▸ **Given exercise**: In the data below, find each line containing the string "picture" and return it.

▸ **Recorded information**:

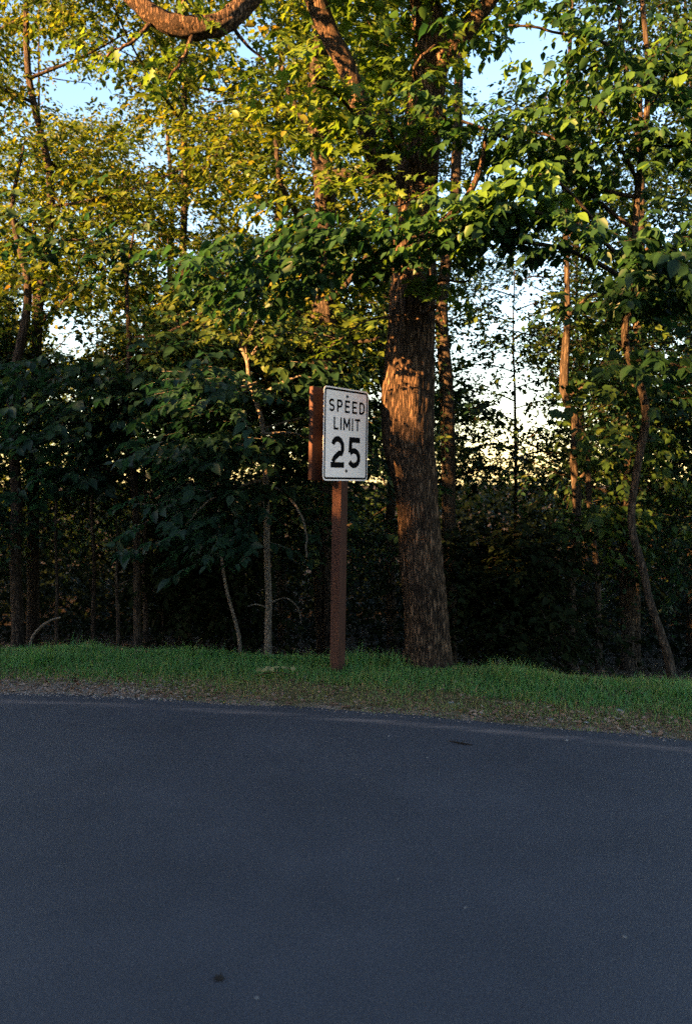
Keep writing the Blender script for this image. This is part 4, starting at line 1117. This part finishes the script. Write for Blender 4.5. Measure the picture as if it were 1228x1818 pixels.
def stone(label, u, v, size, mat, seed, cat="stone", group=None, flat=.6):
    r = np.random.default_rng(seed)
    bpyv = []; th = np.linspace(0, 2 * np.pi, 9, endpoint=False)
    rows = [(-.5, .55), (0, 1.0), (.45, .8), (.8, .4)]
    for zz, rr in rows:
        for t in th: bpyv.append((math.cos(t) * rr * r.uniform(.8, 1.2), math.sin(t) * rr * .75 * r.uniform(.8, 1.2), zz * flat + r.normal(0, .05)))
    bpyv.append((0, 0, .9 * flat))
    q = [(j * 9 + i, j * 9 + (i + 1) % 9, (j + 1) * 9 + (i + 1) % 9, (j + 1) * 9 + i) for j in range(3) for i in range(9)]
    t = [(27 + i, 27 + (i + 1) % 9, 36) for i in range(9)]
    o = link("stone", make_mesh("stone", np.array(bpyv) * size, t, q, [mat], smooth=True), None, ground_at(u, v, size * flat * .15))
    o.rotation_euler = (0, 0, r.uniform(0, 6))
    return tag(o, label, cat, group)
ST = [("pale pebble on the asphalt near the right road edge", 1005, 1315, .014), ("small pebble on the asphalt below the oak", 690, 1307, .009), ("tiny pebble on the road left of the dark twig", 758, 1345, .007),
      ("light fleck of stone on the road at lower right", 1108, 1664, .009), ("small pale stone near the bottom of the road", 455, 1773, .008), ("faint pebble on the road right of centre", 825, 1612, .007), ("tiny pale stone in the middle of the road", 706, 1561, .005)]
for i, (lab, u, v, sz) in enumerate(ST):
    stone(lab, u, v, sz, M['stone2'], 60 + i, cat="pebble", group="pebbles on the road")
SV = [("grey flat stone in the verge right of the oak", 975, 1277, .03), ("low grey stone at the road edge near the right border", 1150, 1300, .032), ("grey stone half sunk in grass right of the flat stone", 1040, 1283, .022),
      ("small stone in the verge below the oak", 800, 1248, .025), ("pale stone in the right verge grass", 1100, 1262, .03)]
for i, (lab, u, v, sz) in enumerate(SV):
    stone(lab, u, v, sz, M['stone2'], 80 + i, group="stones in the verge", flat=.35)

# dark twig and leaf lying on the asphalt
M['twig'] = simple_mat("dark_twig", (0.02, 0.015, 0.012), .9, .1, noise=.3)
p0, p1, p2, p3 = ground_at(797, 1317, .006), ground_at(815, 1321, .008), ground_at(828, 1323, .007), ground_at(838, 1324, .005)
g = Geo(); q_, r_ = smooth_line([p0, p1, p2, p3], [.003, .005, .0045, .002], 14); g.tube(q_, r_, 6, rough=.1); g.tube([q_[5], q_[5] + [.03, .03, .006]], [.003, .001], 5)
tag(link("fallen_twig", g.mesh("fallen_twig", M['twig'], p0), None, p0), "short dark twig lying on the asphalt below the oak", "twig")
M['dead'] = leaf_mat("dark_dead_leaf", [(0, (0.018, 0.014, 0.012)), (1, (0.03, 0.022, 0.018))], trans=.05, rough=.8, spec=.1)
pl = ground_at(378, 1741, .006)
n_ = nrm(np.array([.15, -.2, 1.0])); d_ = nrm(np.array([1, .25, .1])); d_ = nrm(d_ - n_ * (d_ @ n_))
arr = (np.array([pl]), np.array([d_]), np.array([n_]), np.array([.05]), np.array([.5]))
lo = link("fallen_leaf", leaf_mesh("fallen_leaf", arr, 'lobed', M['dead'], pl), None, pl)
tag(lo, "single dark curled leaf on the road near the bottom of the picture", "leaf")

# pale fallen sprig in the grass left of the post
M['sprig'] = leaf_mat("pale_wilted_leaf", [(0, (0.16, 0.17, 0.06)), (1, (0.30, 0.27, 0.13))], trans=.3, rough=.6)
pb = ground_at(452, 1207, .03); pe = ground_at(522, 1206, .03)
sp = thing("fallen_sprig", pb, "pale wilted leafy sprig lying in the grass left of the post", "sprig")
g = Geo(); q_, r_ = smooth_line([pb, (pb + pe) / 2 + [0, 0, .03], pe], [.004, .003, .002], 10); g.tube(q_, r_, 6)
link("stem", g.mesh("stem", M['litter'], pb), sp)
r = np.random.default_rng(12)
for k in range(9):
    f = (k + .5) / 9
    p = pb * (1 - f) + pe * f + np.array([0, 0, .03 + .03 * math.sin(f * 3.1)])
    d_ = nrm(np.array([.6, (-1) ** k * .8, .15]) + r.normal(0, .3, 3)); n_ = np.array([0, -.4, 1.0]) + r.normal(0, .3, 3); n_ = nrm(n_ - d_ * (n_ @ d_))
    me = leaf_mesh("leaf", (np.array([[0, 0, 0.]]), np.array([d_]), np.array([n_]), np.array([.075 * r.uniform(.7, 1.2)]), np.array([r.random()])), 'near', M['sprig'], (0, 0, 0))
    link("leaf", me, sp, p - pb)
print("TRIS", sum(len(m.polygons) for m in bpy.data.meshes), "OBJ", len(bpy.data.objects))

▸ **Full answer**:
Keep writing the Blender script for this image. This is part 4, starting at line 1117. This part finishes the script. Write for Blender 4.5. Measure the picture as if it were 1228x1818 pixels.
tag(lo, "single dark curled leaf on the road near the bottom of the picture", "leaf")